▶ **GOAL**: Transcribe the tail of the listing: start at the line containing "M['plate'] = floor_mat('aluminium" and stop after the last line, keeping every character as is and adding nothing.

▶ **SOURCE EXCERPT**:
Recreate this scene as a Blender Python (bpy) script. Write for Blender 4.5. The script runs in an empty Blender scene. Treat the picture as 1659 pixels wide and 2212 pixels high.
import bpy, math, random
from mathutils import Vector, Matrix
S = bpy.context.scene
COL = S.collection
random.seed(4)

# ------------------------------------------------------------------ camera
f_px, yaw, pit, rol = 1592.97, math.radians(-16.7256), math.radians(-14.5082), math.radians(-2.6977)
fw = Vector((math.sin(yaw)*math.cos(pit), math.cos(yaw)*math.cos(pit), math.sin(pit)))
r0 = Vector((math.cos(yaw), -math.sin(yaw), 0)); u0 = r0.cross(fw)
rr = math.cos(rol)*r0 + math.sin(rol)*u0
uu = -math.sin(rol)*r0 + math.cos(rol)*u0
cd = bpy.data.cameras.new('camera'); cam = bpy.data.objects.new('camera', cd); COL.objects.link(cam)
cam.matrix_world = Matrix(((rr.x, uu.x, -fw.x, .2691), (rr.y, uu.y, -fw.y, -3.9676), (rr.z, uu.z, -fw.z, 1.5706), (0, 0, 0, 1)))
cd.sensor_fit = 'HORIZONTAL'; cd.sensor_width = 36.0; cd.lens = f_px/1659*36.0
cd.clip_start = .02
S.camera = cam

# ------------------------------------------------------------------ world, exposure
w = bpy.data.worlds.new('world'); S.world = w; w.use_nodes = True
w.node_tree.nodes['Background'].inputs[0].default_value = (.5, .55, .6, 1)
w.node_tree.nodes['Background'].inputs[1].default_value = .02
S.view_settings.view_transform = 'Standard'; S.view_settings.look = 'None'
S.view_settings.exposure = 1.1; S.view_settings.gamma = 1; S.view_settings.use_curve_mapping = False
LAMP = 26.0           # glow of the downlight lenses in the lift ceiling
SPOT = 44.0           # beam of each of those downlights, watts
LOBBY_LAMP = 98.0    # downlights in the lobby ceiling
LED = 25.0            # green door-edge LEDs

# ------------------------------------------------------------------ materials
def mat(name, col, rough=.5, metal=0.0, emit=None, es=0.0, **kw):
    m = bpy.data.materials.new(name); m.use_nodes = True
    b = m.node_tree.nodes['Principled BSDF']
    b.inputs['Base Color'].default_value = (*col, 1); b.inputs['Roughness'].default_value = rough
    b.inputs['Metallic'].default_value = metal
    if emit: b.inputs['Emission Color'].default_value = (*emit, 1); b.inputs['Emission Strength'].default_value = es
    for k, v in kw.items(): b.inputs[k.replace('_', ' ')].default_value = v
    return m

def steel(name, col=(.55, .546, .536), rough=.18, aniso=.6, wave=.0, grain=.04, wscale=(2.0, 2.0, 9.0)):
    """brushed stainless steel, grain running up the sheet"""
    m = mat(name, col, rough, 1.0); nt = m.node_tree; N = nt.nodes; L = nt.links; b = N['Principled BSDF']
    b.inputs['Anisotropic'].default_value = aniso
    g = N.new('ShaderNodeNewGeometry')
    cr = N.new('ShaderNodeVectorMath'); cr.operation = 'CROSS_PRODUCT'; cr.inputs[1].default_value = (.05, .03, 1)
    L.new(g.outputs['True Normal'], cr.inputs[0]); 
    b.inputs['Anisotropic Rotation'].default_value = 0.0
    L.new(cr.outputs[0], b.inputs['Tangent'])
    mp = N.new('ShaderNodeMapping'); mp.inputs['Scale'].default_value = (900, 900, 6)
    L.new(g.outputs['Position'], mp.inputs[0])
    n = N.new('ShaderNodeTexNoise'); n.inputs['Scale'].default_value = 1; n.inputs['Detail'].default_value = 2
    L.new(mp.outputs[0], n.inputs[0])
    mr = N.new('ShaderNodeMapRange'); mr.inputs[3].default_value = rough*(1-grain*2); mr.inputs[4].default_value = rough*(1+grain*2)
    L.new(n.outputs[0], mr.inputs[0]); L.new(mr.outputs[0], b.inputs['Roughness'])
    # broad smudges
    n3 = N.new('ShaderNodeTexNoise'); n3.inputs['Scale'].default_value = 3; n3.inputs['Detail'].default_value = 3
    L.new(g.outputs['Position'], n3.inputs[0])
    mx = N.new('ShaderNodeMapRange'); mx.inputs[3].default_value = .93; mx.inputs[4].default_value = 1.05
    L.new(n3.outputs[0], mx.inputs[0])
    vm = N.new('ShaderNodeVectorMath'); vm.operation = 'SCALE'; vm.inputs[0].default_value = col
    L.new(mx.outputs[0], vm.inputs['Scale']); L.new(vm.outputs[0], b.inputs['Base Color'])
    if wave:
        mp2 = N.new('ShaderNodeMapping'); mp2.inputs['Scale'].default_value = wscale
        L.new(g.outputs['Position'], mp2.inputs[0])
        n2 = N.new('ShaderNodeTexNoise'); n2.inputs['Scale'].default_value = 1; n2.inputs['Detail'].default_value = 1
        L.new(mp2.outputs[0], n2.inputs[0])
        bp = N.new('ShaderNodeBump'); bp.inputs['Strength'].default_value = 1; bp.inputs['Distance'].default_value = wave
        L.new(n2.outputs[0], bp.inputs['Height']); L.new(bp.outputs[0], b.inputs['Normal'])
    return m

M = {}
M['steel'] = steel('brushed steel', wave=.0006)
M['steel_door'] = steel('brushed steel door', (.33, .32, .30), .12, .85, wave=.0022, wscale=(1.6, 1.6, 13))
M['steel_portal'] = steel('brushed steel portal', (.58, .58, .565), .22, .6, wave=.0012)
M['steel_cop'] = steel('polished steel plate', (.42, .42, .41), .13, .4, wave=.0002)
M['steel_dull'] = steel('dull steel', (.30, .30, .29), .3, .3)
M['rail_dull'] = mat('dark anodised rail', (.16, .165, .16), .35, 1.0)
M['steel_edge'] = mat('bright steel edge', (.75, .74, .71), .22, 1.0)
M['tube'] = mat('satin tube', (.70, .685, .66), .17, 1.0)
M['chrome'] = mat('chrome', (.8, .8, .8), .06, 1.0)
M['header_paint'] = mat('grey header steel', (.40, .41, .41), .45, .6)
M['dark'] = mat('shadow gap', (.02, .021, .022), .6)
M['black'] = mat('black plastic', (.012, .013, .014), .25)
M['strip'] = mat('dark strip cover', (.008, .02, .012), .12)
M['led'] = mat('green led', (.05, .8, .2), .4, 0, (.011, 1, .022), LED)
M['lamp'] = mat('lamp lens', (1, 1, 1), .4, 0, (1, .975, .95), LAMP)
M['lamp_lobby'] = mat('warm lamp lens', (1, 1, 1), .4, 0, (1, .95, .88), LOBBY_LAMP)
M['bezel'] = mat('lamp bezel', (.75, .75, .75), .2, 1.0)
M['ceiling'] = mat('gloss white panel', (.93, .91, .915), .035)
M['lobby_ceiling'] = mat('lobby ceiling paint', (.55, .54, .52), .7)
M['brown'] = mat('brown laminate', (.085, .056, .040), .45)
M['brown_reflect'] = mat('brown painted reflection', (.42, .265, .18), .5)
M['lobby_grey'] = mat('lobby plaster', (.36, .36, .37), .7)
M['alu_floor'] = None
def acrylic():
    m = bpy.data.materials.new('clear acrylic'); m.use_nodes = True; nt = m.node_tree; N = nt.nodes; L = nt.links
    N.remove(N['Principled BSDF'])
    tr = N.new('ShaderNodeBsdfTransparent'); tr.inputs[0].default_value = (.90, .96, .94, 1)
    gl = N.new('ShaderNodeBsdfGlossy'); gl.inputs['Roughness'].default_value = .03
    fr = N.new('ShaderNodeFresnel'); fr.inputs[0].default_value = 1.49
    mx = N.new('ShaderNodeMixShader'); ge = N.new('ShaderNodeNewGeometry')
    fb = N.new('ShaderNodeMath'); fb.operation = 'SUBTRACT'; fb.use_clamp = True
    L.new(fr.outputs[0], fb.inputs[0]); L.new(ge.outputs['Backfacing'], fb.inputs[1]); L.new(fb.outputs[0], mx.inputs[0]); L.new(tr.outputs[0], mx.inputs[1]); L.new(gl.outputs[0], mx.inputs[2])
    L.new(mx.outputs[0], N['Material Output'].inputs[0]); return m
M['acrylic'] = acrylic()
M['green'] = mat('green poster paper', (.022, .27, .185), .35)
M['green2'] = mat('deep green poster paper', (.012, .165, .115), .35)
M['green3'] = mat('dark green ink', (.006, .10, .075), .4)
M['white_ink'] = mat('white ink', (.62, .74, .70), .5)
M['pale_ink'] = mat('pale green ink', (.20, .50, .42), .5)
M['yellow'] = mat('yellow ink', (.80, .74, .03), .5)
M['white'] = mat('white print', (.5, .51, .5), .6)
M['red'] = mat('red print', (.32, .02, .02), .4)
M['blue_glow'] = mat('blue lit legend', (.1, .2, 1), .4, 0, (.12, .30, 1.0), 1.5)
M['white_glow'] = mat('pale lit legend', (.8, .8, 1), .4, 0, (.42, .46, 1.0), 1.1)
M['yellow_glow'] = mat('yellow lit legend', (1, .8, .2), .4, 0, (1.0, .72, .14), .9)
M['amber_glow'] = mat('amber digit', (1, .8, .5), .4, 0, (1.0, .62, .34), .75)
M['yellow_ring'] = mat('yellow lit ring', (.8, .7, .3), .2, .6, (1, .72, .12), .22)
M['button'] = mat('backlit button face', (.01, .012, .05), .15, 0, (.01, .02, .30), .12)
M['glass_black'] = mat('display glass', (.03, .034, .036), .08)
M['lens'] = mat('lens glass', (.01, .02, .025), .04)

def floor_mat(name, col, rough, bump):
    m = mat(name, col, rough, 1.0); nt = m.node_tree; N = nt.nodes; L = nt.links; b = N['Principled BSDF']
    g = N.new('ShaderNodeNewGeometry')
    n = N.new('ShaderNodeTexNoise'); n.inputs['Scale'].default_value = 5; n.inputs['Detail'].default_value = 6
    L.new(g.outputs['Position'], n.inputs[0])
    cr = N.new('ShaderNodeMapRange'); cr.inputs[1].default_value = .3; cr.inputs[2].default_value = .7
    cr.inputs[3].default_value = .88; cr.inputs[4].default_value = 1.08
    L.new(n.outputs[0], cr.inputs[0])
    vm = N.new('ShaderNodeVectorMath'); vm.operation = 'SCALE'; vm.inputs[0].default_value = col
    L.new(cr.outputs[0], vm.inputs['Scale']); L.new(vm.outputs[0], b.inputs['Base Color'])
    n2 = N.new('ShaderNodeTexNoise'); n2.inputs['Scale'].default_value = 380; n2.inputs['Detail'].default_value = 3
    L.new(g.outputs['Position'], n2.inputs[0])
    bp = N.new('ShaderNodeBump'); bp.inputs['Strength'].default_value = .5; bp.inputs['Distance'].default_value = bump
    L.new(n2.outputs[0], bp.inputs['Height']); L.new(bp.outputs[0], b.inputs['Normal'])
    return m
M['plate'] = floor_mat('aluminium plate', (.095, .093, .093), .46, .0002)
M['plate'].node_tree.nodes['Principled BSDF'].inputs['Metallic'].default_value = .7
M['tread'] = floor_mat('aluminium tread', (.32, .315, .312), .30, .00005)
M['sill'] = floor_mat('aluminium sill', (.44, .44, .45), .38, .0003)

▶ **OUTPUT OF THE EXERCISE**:
M['plate'] = floor_mat('aluminium plate', (.095, .093, .093), .46, .0002)
M['plate'].node_tree.nodes['Principled BSDF'].inputs['Metallic'].default_value = .7
M['tread'] = floor_mat('aluminium tread', (.32, .315, .312), .30, .00005)
M['sill'] = floor_mat('aluminium sill', (.44, .44, .45), .38, .0003)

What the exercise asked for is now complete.